-- start of RECORD EXCERPTS --

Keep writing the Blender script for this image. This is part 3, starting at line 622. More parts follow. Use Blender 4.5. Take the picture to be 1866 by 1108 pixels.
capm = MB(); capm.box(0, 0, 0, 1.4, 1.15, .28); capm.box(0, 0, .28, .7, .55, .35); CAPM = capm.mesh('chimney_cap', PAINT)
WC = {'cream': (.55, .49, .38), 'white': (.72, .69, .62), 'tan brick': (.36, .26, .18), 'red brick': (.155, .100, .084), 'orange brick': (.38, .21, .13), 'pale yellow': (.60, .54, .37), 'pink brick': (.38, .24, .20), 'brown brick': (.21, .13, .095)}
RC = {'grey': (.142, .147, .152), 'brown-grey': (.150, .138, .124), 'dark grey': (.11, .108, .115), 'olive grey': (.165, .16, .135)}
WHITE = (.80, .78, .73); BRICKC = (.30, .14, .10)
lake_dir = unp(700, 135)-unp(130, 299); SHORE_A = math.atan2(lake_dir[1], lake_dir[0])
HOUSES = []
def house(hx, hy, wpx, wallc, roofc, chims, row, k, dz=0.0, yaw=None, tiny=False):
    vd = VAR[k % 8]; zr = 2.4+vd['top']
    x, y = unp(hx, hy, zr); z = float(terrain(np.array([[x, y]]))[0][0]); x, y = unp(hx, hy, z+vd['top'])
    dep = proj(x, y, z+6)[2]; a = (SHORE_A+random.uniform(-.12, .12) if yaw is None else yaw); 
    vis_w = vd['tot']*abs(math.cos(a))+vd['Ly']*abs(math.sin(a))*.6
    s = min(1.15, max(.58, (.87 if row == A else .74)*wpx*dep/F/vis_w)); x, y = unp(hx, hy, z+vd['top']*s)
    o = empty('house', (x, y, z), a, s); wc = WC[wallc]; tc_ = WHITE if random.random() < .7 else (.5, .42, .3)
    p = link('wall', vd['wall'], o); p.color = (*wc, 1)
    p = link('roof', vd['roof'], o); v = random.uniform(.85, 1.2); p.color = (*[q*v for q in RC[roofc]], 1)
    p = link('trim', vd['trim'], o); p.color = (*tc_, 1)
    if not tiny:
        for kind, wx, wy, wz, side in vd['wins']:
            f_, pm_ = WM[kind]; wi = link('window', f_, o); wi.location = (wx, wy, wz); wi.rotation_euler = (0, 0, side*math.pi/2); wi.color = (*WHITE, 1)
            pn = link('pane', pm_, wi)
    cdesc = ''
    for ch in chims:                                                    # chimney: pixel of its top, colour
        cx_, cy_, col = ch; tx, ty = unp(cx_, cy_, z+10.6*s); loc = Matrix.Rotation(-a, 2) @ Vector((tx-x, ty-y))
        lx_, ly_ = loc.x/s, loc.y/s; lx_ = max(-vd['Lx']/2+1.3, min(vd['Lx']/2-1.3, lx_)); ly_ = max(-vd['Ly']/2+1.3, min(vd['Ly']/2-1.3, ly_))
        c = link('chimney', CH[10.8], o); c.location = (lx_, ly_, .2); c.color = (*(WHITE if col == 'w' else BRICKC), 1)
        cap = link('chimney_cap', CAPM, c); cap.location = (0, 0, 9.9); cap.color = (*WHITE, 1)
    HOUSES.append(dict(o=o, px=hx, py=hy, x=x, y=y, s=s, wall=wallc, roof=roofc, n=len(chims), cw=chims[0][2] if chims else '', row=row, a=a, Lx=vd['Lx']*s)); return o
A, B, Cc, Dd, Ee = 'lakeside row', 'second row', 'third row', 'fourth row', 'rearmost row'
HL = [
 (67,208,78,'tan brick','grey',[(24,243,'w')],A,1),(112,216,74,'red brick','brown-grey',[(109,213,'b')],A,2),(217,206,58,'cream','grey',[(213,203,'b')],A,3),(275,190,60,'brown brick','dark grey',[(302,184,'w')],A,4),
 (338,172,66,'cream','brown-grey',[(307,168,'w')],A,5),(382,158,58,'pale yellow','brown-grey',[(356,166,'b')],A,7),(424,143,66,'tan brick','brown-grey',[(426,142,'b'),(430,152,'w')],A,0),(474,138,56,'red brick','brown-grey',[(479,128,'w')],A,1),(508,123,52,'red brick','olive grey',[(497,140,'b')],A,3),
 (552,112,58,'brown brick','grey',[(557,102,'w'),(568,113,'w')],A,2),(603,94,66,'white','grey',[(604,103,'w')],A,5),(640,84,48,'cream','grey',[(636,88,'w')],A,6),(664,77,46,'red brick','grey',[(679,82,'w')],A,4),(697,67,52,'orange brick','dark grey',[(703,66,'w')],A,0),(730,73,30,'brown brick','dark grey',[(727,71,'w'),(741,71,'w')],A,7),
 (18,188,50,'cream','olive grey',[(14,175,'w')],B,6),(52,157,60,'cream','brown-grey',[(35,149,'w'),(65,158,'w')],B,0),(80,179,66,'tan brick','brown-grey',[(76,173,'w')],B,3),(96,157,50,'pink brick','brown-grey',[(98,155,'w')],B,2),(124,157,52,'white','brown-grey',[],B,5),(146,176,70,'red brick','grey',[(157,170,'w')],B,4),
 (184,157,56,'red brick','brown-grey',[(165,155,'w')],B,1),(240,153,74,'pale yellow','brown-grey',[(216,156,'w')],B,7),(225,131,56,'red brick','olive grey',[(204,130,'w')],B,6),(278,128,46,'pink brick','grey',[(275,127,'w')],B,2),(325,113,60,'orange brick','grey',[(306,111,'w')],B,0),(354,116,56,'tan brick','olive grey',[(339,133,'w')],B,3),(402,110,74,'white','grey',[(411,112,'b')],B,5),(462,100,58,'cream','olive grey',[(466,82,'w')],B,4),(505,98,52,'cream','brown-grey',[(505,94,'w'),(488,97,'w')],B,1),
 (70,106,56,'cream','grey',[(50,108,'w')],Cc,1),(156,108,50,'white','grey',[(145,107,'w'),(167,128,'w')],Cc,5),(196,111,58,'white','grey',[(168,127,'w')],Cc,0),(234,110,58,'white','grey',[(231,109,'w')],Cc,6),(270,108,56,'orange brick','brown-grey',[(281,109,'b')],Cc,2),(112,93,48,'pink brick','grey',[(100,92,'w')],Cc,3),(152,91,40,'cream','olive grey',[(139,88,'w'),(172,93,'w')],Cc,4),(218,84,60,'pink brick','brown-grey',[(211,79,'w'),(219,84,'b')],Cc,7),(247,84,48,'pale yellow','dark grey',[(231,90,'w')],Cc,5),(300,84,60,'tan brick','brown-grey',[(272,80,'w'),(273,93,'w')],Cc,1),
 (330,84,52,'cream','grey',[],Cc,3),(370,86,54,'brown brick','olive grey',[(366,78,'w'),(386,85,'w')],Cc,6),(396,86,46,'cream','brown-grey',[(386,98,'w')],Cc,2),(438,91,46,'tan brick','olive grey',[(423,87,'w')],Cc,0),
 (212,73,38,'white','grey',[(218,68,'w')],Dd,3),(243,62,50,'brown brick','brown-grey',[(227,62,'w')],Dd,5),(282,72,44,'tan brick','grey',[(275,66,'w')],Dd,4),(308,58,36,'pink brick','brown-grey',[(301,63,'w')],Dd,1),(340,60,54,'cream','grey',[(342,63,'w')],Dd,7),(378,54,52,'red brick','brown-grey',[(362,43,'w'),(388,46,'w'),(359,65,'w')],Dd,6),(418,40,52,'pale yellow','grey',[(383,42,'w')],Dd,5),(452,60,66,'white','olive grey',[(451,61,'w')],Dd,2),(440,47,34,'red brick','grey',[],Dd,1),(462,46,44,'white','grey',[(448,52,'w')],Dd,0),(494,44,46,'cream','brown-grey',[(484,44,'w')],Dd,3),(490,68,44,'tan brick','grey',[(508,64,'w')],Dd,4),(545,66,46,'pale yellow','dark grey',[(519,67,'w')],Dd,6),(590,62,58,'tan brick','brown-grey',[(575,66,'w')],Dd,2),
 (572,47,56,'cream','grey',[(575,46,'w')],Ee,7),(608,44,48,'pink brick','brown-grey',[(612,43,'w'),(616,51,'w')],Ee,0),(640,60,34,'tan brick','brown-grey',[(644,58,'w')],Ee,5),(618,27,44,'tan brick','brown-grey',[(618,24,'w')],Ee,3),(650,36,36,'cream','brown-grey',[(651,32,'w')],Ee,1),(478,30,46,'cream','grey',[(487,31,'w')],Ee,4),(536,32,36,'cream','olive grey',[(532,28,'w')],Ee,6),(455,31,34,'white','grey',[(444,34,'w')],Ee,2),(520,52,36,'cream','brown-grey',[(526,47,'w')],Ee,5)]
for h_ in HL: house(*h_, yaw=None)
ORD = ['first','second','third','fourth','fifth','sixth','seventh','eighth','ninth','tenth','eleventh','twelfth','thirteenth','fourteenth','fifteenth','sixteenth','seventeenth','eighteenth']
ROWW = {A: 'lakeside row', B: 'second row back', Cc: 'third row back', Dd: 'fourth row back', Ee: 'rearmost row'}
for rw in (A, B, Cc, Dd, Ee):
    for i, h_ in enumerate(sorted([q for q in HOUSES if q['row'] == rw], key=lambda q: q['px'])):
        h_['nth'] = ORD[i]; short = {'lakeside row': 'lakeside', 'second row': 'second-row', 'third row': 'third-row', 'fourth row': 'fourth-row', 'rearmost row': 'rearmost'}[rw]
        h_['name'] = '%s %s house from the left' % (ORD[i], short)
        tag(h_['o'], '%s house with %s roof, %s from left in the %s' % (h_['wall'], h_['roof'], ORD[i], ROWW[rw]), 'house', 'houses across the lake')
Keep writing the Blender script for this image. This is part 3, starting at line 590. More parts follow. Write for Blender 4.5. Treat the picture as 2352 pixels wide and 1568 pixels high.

-- end of RECORD EXCERPTS --

# [GIVEN REQUEST]
Scan the listing above for the word "Blender" and show each line where it is found.

# [WRITTEN SOLUTION]
Keep writing the Blender script for this image. This is part 3, starting at line 622. More parts follow. Use Blender 4.5. Take the picture to be 1866 by 1108 pixels.
Keep writing the Blender script for this image. This is part 3, starting at line 590. More parts follow. Write for Blender 4.5. Treat the picture as 2352 pixels wide and 1568 pixels high.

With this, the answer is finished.